To help the next Tory government we need the feel good factor at the start to gain support for having got the economy going so that we can take tough measures to make the recovery last thanks to greater stability.
John,
I’m interested in your viewpoint on this.
While you suggest adjusting the tier one ratio to help the banks lend, would you consider tighening the ratio as we come out of the down turn/depression so that we can use it as a control measure the next time this happens??
It seems to me that it is a bit like interest rates. The more we cut them, the less impact we have up our sleeve. If we tightened the ratio it would give us some manouvarability in the future. The fact that it has been low for so long has removed it as a potentially effective management tool.

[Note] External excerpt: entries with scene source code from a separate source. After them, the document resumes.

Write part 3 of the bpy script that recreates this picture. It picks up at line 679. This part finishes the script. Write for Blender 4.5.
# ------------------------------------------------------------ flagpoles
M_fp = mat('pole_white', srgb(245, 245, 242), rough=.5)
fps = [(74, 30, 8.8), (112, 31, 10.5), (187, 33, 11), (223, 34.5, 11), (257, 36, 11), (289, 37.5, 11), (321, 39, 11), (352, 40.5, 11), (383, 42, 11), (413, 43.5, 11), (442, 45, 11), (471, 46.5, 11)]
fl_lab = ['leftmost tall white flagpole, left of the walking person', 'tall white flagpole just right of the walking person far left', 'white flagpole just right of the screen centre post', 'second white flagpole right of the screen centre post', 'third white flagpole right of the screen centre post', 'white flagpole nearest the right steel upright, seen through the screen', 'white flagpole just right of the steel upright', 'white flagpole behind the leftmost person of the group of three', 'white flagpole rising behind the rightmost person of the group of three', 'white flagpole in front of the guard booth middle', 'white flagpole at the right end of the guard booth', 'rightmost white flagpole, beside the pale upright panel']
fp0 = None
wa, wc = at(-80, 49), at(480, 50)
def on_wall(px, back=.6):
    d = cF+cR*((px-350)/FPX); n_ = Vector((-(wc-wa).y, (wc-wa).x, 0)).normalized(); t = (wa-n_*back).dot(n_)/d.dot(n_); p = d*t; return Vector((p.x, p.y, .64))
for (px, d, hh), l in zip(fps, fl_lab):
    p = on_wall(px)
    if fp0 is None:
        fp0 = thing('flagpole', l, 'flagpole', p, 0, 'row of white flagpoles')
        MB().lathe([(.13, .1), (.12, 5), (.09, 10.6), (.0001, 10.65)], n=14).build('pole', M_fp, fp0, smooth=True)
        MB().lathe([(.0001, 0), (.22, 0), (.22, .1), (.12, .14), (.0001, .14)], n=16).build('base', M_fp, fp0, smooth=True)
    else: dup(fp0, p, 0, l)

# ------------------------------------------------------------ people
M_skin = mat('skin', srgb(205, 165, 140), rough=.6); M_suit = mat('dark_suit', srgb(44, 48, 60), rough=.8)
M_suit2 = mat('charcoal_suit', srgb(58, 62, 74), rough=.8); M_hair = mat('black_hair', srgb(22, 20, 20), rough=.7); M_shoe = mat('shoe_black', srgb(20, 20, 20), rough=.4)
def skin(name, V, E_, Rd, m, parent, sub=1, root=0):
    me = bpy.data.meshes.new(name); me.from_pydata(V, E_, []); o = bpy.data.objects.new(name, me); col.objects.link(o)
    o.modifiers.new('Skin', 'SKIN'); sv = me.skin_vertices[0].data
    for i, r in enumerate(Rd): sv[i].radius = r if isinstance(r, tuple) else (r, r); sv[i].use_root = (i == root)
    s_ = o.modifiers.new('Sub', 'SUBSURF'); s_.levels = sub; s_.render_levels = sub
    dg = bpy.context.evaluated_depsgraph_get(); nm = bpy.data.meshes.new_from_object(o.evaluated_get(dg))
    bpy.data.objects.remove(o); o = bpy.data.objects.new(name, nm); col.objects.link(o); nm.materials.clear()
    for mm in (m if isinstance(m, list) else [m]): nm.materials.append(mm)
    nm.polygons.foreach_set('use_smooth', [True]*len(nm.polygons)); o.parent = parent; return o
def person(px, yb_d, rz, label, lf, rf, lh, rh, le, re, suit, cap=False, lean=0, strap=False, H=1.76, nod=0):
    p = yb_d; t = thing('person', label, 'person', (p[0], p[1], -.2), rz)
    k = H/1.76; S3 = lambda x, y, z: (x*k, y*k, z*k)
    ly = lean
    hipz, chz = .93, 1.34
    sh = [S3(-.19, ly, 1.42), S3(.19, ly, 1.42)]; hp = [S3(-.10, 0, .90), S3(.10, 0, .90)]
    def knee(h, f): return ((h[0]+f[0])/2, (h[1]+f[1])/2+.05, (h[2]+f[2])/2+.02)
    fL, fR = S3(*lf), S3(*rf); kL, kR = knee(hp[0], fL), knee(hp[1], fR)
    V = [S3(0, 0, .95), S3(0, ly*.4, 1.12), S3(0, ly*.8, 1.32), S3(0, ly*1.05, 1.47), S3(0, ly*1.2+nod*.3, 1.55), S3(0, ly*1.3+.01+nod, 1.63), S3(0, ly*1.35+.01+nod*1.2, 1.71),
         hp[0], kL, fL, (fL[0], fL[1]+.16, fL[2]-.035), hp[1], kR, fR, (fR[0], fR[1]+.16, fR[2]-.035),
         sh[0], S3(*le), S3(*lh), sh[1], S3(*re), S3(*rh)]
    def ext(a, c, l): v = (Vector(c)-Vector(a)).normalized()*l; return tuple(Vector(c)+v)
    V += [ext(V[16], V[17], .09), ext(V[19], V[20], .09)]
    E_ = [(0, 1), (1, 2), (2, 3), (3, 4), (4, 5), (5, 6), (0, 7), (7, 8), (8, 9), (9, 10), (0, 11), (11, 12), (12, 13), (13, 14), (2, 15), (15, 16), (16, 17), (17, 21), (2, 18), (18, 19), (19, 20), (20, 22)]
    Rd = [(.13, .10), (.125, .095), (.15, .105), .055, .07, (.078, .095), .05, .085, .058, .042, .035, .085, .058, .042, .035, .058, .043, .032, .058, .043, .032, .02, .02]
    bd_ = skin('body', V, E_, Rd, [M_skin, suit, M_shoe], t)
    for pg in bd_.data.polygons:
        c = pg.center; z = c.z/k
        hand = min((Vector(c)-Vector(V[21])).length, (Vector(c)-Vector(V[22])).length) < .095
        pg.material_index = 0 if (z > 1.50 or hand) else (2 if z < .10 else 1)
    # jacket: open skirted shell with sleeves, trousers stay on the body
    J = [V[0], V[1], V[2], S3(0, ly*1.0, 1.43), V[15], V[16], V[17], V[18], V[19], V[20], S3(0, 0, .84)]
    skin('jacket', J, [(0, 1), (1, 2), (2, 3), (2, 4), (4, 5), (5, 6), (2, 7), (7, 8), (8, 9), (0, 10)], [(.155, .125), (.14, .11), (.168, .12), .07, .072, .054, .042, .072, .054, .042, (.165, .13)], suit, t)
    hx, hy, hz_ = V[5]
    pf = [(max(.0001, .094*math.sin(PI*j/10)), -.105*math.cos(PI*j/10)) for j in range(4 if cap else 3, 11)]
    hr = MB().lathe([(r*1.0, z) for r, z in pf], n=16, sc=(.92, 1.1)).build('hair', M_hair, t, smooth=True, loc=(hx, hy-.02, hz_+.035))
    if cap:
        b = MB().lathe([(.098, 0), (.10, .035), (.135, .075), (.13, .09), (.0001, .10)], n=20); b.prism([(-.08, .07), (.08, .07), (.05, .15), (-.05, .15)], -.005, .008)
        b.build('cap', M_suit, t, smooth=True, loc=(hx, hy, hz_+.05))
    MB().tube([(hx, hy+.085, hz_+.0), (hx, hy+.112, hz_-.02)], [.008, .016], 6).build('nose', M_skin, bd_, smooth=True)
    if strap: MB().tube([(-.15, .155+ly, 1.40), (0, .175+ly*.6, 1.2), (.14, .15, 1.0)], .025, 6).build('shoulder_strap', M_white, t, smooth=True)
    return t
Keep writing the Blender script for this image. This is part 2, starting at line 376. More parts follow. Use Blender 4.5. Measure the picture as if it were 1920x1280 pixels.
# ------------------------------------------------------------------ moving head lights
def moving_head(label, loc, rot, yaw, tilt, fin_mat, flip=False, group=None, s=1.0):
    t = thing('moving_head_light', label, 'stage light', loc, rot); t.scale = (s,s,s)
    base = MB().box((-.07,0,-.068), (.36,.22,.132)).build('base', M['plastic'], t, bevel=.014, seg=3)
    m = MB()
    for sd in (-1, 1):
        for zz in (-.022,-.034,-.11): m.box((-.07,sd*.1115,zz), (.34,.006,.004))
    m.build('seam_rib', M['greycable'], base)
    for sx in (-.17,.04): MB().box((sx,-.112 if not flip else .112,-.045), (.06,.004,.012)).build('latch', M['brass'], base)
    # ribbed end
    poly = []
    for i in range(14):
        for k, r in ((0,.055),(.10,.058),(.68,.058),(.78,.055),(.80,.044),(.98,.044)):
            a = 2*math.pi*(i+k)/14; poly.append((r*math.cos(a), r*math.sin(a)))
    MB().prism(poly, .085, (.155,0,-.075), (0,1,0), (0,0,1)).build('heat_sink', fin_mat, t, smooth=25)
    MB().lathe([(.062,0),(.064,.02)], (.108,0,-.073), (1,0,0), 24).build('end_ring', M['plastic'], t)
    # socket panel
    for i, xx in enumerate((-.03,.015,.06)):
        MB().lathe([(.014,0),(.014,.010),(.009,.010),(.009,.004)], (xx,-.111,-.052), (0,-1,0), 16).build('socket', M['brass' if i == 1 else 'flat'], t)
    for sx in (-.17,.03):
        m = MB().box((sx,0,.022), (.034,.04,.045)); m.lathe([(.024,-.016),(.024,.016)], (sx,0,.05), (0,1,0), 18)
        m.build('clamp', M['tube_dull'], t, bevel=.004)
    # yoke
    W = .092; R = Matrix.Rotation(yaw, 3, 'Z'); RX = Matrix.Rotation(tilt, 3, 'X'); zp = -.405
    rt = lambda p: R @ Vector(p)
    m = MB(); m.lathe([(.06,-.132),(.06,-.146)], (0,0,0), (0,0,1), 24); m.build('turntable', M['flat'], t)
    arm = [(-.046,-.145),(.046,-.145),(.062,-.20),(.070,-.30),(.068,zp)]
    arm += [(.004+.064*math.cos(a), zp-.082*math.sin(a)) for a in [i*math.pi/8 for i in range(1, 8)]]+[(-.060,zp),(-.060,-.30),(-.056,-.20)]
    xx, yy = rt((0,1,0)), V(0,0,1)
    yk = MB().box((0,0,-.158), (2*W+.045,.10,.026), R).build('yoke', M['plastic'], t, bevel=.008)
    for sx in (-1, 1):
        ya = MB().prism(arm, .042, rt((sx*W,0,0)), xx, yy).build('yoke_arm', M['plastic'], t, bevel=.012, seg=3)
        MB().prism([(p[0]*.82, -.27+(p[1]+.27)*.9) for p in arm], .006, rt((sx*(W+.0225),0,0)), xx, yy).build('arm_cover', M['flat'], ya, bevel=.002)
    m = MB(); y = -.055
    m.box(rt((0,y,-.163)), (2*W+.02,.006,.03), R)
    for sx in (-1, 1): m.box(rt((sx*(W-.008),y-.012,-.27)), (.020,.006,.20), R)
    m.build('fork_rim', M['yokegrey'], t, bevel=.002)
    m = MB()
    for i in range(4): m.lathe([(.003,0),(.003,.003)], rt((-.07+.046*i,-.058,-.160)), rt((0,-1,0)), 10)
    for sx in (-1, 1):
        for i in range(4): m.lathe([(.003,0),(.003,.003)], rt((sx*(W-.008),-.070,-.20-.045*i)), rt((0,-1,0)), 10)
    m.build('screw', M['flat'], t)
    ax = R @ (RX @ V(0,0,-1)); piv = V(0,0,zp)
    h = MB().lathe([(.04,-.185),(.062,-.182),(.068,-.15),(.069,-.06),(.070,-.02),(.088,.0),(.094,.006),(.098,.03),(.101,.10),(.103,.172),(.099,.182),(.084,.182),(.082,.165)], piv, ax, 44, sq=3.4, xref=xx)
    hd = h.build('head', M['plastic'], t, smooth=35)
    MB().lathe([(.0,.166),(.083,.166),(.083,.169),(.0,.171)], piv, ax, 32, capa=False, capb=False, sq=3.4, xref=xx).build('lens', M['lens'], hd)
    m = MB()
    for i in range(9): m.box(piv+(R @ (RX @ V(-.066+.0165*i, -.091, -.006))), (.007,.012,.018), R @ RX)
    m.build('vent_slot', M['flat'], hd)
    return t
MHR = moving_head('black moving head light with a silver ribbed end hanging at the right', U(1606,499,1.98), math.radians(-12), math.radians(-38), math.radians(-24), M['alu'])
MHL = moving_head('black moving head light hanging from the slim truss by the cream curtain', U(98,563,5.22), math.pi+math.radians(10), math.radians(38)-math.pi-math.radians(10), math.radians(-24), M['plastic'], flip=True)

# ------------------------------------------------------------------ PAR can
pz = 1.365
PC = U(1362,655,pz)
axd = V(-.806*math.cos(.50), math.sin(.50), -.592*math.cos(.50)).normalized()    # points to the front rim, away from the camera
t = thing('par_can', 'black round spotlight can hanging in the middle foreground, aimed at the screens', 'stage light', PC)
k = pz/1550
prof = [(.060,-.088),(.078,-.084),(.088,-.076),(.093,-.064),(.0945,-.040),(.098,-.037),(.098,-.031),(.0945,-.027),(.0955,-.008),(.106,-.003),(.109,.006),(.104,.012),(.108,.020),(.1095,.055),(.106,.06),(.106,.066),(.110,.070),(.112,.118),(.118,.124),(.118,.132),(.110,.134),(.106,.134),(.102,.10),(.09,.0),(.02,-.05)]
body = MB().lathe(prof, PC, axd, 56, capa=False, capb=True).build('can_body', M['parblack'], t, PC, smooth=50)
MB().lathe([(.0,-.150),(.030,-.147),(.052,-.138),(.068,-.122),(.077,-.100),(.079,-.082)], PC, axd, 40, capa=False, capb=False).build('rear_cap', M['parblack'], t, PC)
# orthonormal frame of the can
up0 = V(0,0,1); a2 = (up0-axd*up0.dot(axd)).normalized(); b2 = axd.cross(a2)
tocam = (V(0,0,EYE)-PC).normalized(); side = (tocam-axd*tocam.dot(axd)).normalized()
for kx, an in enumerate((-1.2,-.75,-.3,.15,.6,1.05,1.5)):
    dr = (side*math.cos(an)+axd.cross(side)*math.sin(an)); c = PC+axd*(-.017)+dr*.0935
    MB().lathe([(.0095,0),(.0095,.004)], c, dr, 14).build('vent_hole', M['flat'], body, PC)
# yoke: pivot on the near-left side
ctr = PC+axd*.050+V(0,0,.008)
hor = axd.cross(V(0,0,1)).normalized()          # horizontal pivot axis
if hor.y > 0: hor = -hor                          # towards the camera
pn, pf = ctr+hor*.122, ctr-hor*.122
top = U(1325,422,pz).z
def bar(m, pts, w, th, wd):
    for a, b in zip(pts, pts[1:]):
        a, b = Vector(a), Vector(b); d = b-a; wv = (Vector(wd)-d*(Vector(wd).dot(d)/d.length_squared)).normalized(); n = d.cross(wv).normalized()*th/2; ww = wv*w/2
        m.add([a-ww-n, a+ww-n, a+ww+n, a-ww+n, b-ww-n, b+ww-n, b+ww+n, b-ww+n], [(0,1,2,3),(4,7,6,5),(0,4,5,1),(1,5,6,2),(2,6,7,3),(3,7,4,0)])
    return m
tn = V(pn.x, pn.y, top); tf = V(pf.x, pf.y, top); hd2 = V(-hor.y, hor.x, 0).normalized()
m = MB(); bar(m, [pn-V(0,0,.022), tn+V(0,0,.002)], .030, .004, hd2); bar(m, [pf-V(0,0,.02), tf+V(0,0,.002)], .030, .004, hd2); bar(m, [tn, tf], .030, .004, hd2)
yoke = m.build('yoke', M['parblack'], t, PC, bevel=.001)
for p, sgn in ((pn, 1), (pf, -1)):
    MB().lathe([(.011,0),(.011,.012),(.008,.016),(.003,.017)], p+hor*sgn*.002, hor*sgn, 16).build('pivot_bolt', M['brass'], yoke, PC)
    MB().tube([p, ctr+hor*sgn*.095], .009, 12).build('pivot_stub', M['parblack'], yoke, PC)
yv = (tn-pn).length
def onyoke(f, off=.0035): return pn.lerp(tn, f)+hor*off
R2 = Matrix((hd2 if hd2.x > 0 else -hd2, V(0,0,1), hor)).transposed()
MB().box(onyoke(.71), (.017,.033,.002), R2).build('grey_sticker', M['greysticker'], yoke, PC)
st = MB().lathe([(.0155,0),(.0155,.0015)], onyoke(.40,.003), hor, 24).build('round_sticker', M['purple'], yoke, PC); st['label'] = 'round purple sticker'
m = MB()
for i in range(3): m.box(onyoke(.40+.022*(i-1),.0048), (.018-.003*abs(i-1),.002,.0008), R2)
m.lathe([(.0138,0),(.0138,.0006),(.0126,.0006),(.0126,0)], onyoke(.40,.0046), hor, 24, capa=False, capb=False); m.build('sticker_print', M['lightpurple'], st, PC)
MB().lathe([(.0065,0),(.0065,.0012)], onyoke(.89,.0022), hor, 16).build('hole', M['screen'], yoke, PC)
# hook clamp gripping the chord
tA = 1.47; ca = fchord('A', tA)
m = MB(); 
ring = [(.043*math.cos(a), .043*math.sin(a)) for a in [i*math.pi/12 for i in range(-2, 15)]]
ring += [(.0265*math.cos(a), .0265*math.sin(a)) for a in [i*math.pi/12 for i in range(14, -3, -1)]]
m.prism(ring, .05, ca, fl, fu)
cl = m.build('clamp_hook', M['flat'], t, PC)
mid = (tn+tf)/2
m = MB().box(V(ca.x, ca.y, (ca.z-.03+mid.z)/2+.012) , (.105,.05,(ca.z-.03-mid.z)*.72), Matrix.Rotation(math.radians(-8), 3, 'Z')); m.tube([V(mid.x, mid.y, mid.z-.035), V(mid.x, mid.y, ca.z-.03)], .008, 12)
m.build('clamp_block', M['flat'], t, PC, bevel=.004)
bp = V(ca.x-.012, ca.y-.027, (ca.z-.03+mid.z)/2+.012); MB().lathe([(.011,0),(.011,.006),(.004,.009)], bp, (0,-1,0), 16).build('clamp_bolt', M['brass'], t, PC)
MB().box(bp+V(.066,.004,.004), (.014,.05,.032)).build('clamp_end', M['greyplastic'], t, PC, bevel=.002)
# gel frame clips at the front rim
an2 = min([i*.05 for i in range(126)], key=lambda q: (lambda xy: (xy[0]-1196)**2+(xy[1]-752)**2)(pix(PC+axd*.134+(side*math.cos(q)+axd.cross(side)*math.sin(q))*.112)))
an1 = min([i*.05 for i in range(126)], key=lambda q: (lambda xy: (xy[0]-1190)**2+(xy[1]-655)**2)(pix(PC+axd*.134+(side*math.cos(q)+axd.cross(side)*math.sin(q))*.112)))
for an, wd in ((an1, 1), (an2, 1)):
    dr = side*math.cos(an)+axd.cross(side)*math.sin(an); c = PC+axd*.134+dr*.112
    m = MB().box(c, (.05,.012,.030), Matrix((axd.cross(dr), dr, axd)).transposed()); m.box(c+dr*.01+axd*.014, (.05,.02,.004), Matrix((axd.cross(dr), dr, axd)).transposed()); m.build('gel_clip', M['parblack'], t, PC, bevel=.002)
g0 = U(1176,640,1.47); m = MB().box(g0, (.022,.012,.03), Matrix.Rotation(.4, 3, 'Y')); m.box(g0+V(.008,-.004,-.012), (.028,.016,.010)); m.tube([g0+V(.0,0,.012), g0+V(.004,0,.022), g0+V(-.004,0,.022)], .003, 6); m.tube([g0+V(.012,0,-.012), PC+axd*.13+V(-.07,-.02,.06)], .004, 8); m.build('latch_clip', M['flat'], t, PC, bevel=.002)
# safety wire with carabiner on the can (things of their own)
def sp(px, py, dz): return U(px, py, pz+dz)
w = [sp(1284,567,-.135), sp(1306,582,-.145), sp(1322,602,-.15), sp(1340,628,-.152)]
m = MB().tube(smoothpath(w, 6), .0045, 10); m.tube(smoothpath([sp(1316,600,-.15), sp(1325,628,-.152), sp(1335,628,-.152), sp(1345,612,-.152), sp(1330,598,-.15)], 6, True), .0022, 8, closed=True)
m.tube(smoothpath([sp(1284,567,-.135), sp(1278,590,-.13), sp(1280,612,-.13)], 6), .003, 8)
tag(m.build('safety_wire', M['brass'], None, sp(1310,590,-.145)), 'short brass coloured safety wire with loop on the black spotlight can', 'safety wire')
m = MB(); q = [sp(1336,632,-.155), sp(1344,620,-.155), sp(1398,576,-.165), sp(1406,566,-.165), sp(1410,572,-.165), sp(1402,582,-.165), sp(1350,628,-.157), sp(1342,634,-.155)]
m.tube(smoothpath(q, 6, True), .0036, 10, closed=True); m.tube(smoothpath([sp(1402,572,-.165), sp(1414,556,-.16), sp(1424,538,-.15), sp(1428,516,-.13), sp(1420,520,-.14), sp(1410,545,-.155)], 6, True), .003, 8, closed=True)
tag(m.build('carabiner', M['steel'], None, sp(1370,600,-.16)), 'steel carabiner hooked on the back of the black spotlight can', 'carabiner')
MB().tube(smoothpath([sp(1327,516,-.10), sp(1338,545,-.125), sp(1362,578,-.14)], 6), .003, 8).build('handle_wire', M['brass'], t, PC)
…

Obviously the banks would hate this, but they have had their chance to show that they can manage on their own.
Reply: Yes, of course. Regulation should be counter cyclical- dampening down extremes, not pro cyclical, making them more extreme.
Any chance of anyone asking in PMQs if the PM still says that Britain is best placed out of all the major economies to weather the recession? The news is universally dire and getting worse. All the figure show we are going to be hit harder and longer. Surely, not even the PM can deny it, can he?
not an economist Reply:
December 9th, 2008 at 11:24 pm
Is there any point? I am not being dismissive of what you say but whoever asks wil just get the response that the Tories would do nothing wherease Labour is doing everthing to help people get thru all this.
I think Cameron has got this right (although still concerned about Europe).
Cut public Spending and get the finances in order as soon as possible. Once the finances are sorted then you can cut taxes. It is exactly what Thatcher did, although she had the advantage of selling off the nationalised industries, with the help of Mr. Redwood. It will therefore take Dave longer to put the books in order, I fear that it will take too long for him to achieve it, before Mandy gets back in.